The good news is, there are a few things that can help to extend the life of your All Carbon cartridges
  • Running a 2 bath program can help to remove a large amount of loose/fugitive dye and send it to the still, before the filtered wash, thus lengthening the life of the filter. 
  • Pre-testing garments for loose dye and then running those garments in a "bleeder load" (off filter) or wetcleaning them, can help to prevent large amounts of dye from being introduced. 
  • Using effective detergents can manage moisture in the dry cleaning machine better and cut down on the amount of water soluble dyes being released.
  • Maintaining a solvent temperature of no more than 80F.  
  • And never believe that distillation is a substitute for carbon filtration.  Distillation does not occur during the cleaning cycle.  Only your All Carbon cartridge will remove dyes being released from garments during the wash cycle of the dry cleaning process. 

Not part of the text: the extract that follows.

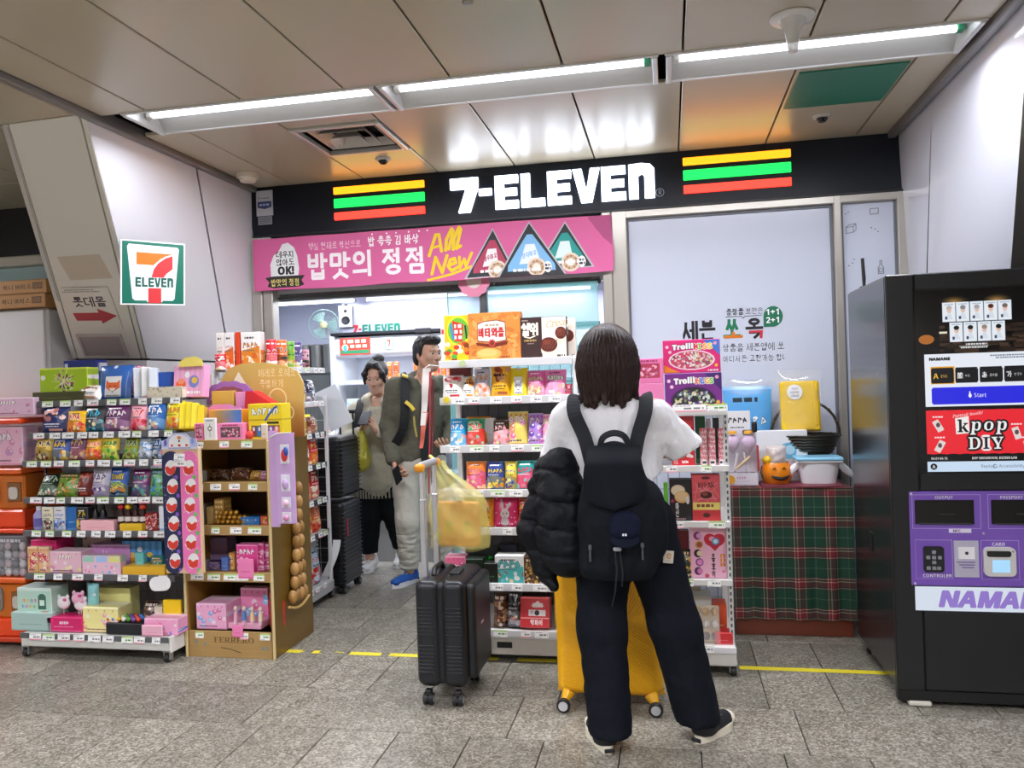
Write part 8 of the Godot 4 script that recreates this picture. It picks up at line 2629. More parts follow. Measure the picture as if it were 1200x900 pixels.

The actuaI length of time an All Carbon cartridge filter lasts, is not etched in stone.  There are many variables that can affect the mileage you experience from your cartridges. If you ever have questions regarding the life of your cartridge filters, contact your distributor/supplier or your manufacturers rep.  Find out what you can do to get the most out of your filters and do not forget to change them regularly for the best possible quality.